Source data:
+ + + +

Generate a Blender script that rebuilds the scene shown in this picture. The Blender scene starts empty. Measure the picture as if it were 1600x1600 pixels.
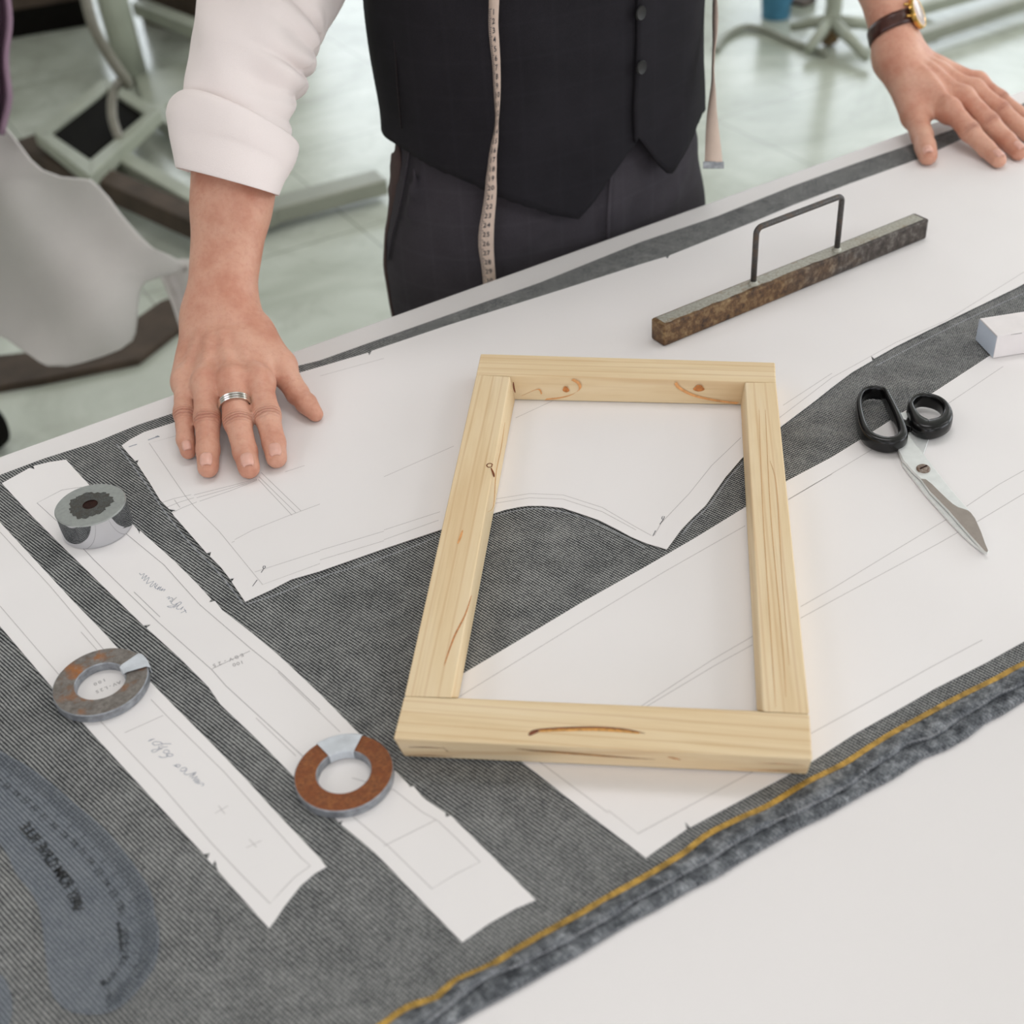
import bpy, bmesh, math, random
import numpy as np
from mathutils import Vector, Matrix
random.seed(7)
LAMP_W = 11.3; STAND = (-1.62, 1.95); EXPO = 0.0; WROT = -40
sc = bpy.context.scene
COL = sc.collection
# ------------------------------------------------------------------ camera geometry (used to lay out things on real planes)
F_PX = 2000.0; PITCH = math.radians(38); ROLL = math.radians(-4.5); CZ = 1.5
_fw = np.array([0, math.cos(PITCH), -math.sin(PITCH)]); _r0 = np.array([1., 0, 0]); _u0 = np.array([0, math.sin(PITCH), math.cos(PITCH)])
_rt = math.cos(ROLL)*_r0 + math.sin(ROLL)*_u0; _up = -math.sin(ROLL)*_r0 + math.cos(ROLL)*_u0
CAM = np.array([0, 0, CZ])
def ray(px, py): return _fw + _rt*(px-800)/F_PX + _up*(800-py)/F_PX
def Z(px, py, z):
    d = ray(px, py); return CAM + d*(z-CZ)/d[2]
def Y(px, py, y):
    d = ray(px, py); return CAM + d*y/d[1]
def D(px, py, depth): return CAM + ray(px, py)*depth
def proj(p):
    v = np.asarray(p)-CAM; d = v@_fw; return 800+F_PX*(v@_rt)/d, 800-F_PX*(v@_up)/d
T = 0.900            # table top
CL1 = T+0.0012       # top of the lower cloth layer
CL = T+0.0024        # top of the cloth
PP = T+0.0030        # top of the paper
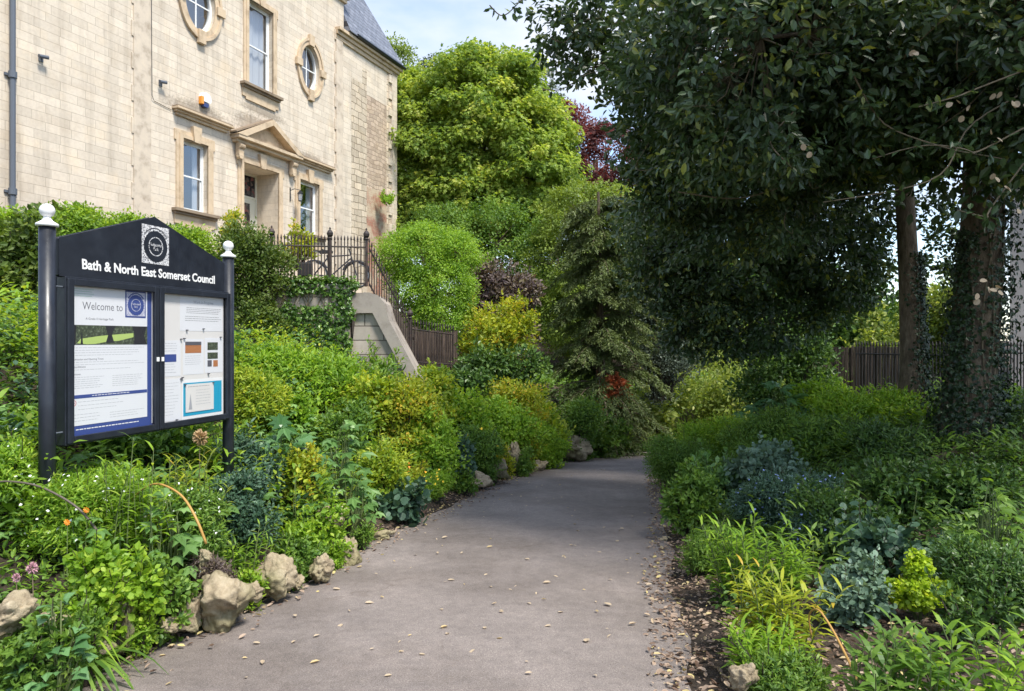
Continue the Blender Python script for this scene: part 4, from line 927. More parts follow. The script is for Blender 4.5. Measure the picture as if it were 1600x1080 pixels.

+ + + +

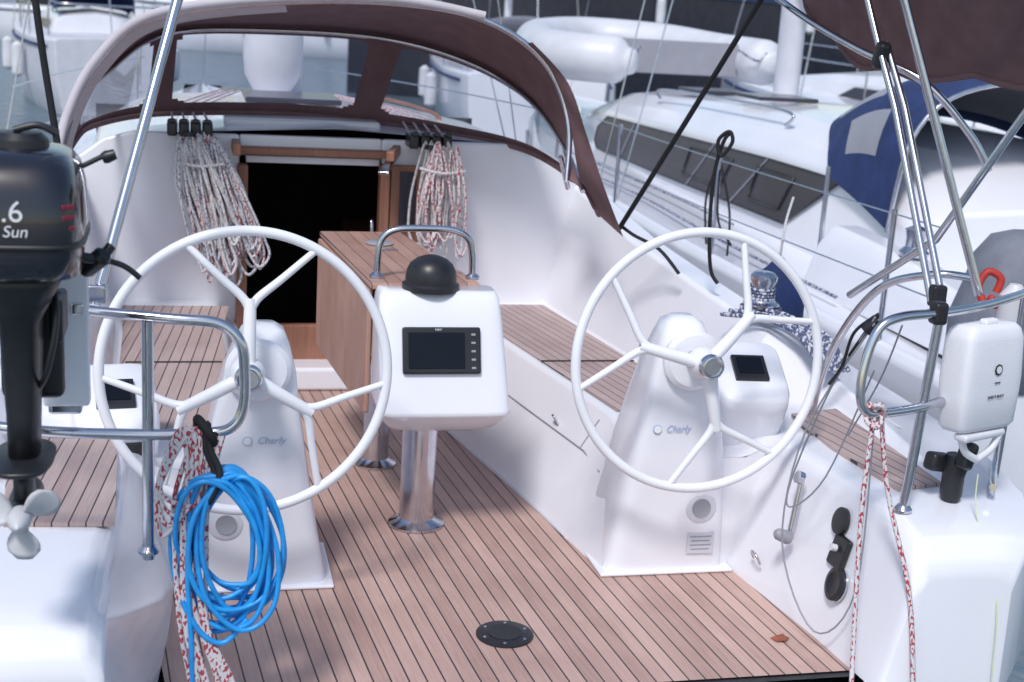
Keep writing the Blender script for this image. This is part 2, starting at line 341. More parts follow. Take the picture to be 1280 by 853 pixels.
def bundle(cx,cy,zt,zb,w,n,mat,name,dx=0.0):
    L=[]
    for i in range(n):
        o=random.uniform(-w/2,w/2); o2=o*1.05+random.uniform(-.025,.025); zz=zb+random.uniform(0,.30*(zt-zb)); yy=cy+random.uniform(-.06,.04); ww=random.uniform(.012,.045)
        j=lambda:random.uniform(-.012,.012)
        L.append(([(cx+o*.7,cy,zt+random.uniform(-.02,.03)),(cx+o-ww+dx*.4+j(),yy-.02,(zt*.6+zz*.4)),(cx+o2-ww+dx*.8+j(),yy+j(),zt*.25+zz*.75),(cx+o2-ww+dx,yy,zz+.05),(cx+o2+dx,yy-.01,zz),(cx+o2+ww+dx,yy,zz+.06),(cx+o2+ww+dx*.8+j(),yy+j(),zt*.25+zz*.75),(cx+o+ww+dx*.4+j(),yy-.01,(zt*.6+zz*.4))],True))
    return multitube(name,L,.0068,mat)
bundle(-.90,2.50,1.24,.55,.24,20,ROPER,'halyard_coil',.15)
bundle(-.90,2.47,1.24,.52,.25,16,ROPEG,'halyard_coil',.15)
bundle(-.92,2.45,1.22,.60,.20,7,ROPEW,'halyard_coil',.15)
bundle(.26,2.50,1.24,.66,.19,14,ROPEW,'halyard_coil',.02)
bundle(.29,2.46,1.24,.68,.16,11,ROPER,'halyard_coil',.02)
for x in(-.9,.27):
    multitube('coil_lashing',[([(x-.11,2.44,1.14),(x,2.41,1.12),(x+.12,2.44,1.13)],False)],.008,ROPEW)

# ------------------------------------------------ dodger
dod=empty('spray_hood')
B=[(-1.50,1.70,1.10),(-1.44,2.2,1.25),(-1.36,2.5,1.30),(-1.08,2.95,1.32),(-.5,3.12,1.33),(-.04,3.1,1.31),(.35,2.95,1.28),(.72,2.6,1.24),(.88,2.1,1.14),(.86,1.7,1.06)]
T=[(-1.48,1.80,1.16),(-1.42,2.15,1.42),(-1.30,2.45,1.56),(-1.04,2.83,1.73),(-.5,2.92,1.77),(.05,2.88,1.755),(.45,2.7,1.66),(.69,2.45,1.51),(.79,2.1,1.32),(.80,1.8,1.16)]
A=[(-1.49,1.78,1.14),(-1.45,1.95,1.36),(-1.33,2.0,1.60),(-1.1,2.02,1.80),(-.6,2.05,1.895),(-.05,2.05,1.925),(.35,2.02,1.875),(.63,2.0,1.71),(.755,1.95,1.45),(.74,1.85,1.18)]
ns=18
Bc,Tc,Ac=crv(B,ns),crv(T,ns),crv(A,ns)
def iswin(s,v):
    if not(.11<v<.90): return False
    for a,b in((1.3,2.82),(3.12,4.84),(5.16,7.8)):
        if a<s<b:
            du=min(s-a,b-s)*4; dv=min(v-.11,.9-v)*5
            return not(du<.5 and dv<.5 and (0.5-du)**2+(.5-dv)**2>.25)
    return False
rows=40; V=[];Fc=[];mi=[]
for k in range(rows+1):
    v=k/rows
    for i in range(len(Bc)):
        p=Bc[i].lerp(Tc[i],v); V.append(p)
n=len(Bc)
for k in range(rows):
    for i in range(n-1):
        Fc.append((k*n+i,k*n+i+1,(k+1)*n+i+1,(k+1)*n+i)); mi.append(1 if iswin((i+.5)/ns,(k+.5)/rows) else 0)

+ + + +

- WRITTEN TASK
Point out every line holding the string "follow" and copy it.

- OUTPUT FOR THIS EXERCISE
Continue the Blender Python script for this scene: part 4, from line 927. More parts follow. The script is for Blender 4.5. Measure the picture as if it were 1600x1080 pixels.
Keep writing the Blender script for this image. This is part 2, starting at line 341. More parts follow. Take the picture to be 1280 by 853 pixels.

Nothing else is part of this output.